The Saturday Farmer's Market right outside my apartment in Berlin brings people from the neighborhood together in a spirit of "joie de vivre". The cafe lined street with choice ethnic restaurants is a mecca any day of the week. People here are living the "good life". A young woman with arm outsretched standing inside her "strudel stall" tempted me with her home-baked delight. Of course, I couldn't resist spending four euros to have a slice of Germany's version of apple pie. She couldn't resist asking "Where are you from?" that ubiquitous question after hearing my "guten Morgan" and "Danke Schoen", a dead giveaway. I followed up with this bright-eyed woman the age of my daughter, who was then celebrating her 32nd birthday this very day in the States. I asked, "Are you from Berlin?" She pointed to the place where she was standing and said she had grown up "right here, on this street." I asked "Has it changed much?" "Oh yes! All the buildings used to be gray. There was nothing here before the wall came down. My parents have a picture of me when I was four years old on my bike and there were only three cars on the street." She understood that I was a transient passing through her world that had seen so much change in her short lifetime. There was no way for outsiders to understand this painful legacy that has risen up from the ashes like a phoenix. Yet, the markers are everywhere in the many monuments that overpower the landscape.

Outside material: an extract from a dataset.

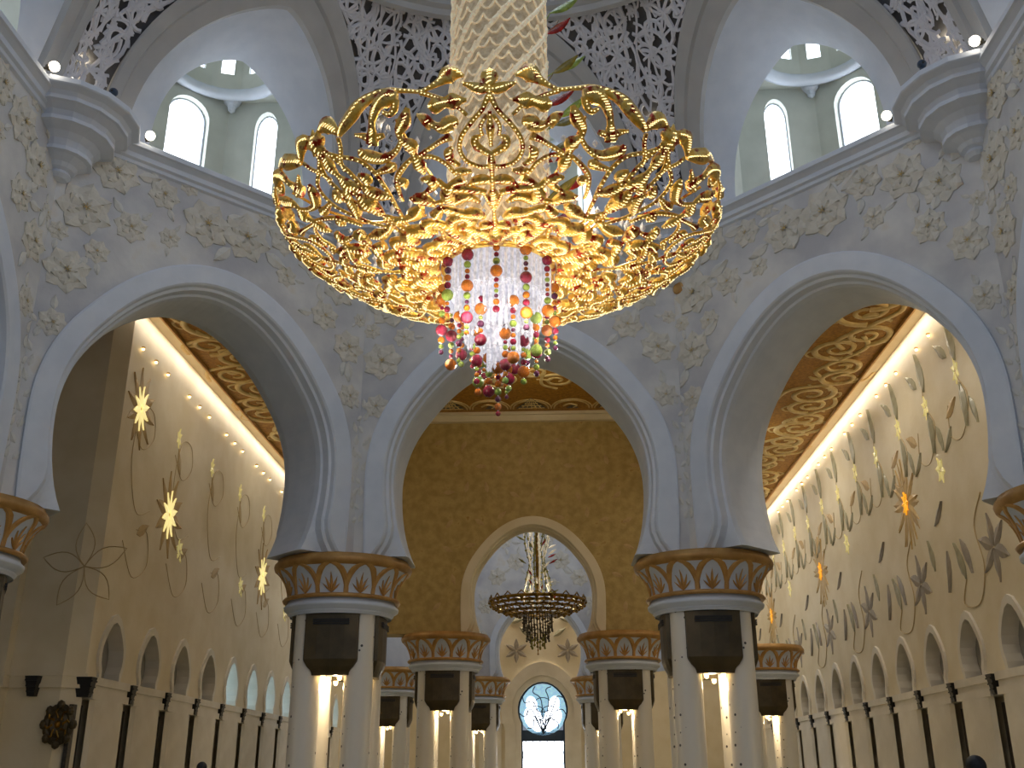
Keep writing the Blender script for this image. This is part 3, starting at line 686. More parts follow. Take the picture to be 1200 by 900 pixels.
# flower and vine inlays ---------------------------------------------------
def vine(w, pts, a, r=.035):
    mb = MB(); mb.tube([(u, a - .01, z) for u, z in spline(pts, 6)], r, 4); return part('vine', mb, ['vine'], w)
# right wall: u = -Y
def R_(y): return -y
for y, z, s in ((30.05, 14.6, 1.15), (48.3, 14.45, 1.15), (65.5, 13.9, 1.15), (12.5, 14.6, 1.1)):
    o = put('star_flower', STAR['amber'], rw, R_(y), RA, z, 0, (s, 1, s * 1.3)); put('star_flower', STAR['tan'], rw, R_(y), RA + .02, z, .2, (s, 1, s * 1.25)); put('glowing_star', STAR['amberglow'], rw, R_(y), RA - .06, z, 0, (.75, 1, 1.1))
for k in range(7):
    y = 20.5 + 9.05 * k
    put('star_flower', STAR['slate'], rw, R_(y), RA, 10.35, .1, 1.15)
    for dy, z, an, L in ((3.3, 9.6, 1.95, 1.9), (3.3, 11.4, -1.1, 1.9), (5.0, 11.2, -1.75, 1.9), (-2.2, 10.6, 1.8, 1.6), (-3.0, 12.6, .6, 1.6)):
        put('leaf', (LEAFB if z > 11 else LEAFG), rw, R_(y + dy), RA, z, an, L)
    vine(rw, [(R_(y + 3.3), 9.6), (R_(y + 3.9), 8.6), (R_(y + 2.2), 8.4), (R_(y + 1.2), 9.8), (R_(y + 1.6), 11.6), (R_(y + .4), 12.8)], RA)
for k in range(12):
    y = 20.2 + 4.15 * k
    put('flower_glow', STAR['small'], rw, R_(y + 1.2), RA, 18.55 - .3 * (k % 2), 0, (1.0, 1, 1.6))
    for dy, z, an, L in ((1.0, 19.0, 1.75, 2.2), (1.9, 19.5, 2.4, 1.6), (.9, 17.9, -1.5, 2.1), (.2, 17.0, -1.2, 1.5), (2.6, 16.4, -2.4, 1.4)):
        put('leaf', LEAFG, rw, R_(y + dy), RA, z, an, L)
    put('leaf', LEAFT, rw, R_(y + 3.0), RA, 16.9, 2.6 if k % 2 else .4, 1.5)
    vine(rw, [(R_(y + 1.1), 20.2), (R_(y + 1.2), 18.5), (R_(y + .3), 17.0), (R_(y + 1.5), 15.6), (R_(y + 2.8), 16.0), (R_(y + 2.6), 17.4)], RA, .025)
    if k % 4 == 1: put('flower_glow', STAR['small'], rw, R_(y + .5), RA, 14.9, .3, (1.3, 1, 1.8))
# left wall: u = Y
for y, z, s in ((28.35, 14.05, 1.5), (46.2, 14.1, 1.5), (64, 14.1, 1.5), (23.2, 18.0, 1.35)):
    put('glowing_star', STAR['glow'], lw, y, LA - .03, z, 0, (s, 1, s * 1.25)); put('star_flower', STAR['tan'], lw, y, LA, z, .2, (s * .75, 1, s * .9))
for k in range(12):
    y = 22.6 + 5.6 * k
    put('flower_glow', STAR['small'], lw, y + 5.9, LA, 18.2, 0, (.8, 1, 1.4))
    put('leaf', LEAFV, lw, y + 1, LA, 16.4, 2.0, 1.4); put('leaf', LEAFV, lw, y + 2, LA, 12.2, .5, 1.5)
    vine(lw, [(y, 17.2), (y + 1.3, 16.2), (y + 2.6, 17.1), (y + 2.2, 18.3), (y + .8, 18), (y + .3, 15.5), (y + 1.5, 13.2), (y + 3.2, 13.6)], LA, .02)
    vine(lw, [(y + .5, 11.6), (y + 2, 10.2), (y + 3.6, 11.0), (y + 3.2, 12.5), (y + 1.9, 12.4)], LA, .02)
    if k % 2: put('flower_glow', STAR['small'], lw, y + 2.2, LA, 12.6, .4, (1.2, 1, 1.6))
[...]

For a place that was bombed out, the past still stands, in part because the zoning laws of "reunification" construction, that continues thirty-four years after the wall came down, calls for old facades to be maintained wherever possible. This creates an unusual dichotomy both architecturally and symbolically, especially if the original place itself symbolized the worst oppressors: men who controlled the populace through sheer willpower going back centuries. One of the most recently opened (twenty years in the making) is the former City Palace renamed the Humboldt Forum after the geographer and explorer, Alexander von Humboldt. The outside was maintained right up to its gold cross atop the dome that can be seen for miles. Not all Berliners agreed with the choice to allow the former Prussian kingdom's wealth, never shared with the people, to be restored to its opulence as a showpiece monument. To counteract this choice, the gutted palace has become museum space housing collections acquired from around the world. Talk about adding insult to injury! Nobody denies the controversial nature of such choices. The "forum" is meant to be a culturally diverse place for open discussion and debate. Some call it part of the healing that needs to happen here. I hope it will function in some way that does more than glitz over the real damage that was done to innocent people. I cannot help but think about the monuments in my own backyard that have been lightning rods rather than soothing balms.
Most recently in St Augustine, Florida, the city government voted to remove from the central plaza a monument that had stood in that place for decades. It was commissioned long ago by the Confederate mothers in honor of their fallen sons in the Civil War. The proposed removal prompted fury by some and delight by others. The monument was a symbol of all that the South had fought and died for, namely, slavery and its preservation. The plaza itself is no more than a small rectangular piece of geography that has its own violent history. Reverend Martin Luther King and local black people walked peacefully through the square after King called St. Augustine "The most racist city in America." He was jailed when he sat at a local lunch counter. Years later, the Mayor of Atlanta, Andrew Young, followed in those footsteps and was severely beaten in the plaza. The monument was standing tall through it all. It is not a stretch of the imagination to think who might have perpetrated the violence against these black men years after that monument was placed there. When it was decided to take it from there and relocate it outside the historic district, threats of violence were hurled once again. The weeks-long dismantling required tight security. Those monument movers were called from other Southern states where monuments had been removed to do the same dangerous work where I lived. Their lives were threatened. In the end, the monument was moved under cover of night by boat on the river rather than through the city streets in order to protect the movers.
The choices to move a monument from view or to reconstruct a monument to its glory are flip sides of the same coin. It makes me wonder about the deeper intrinsic value we have placed on these stone symbols. Why do we feel so viscerally attached or disgusted by them? Why do we step outside our comfort zone to support or protest the outcome of a choice made long ago by others? Every country has its monuments, like its own version of apple pie. It says something about pride of nationality and country to share your strudel with a foreigner. Is the choice to save a monument so important or, is it as simple as apple pie?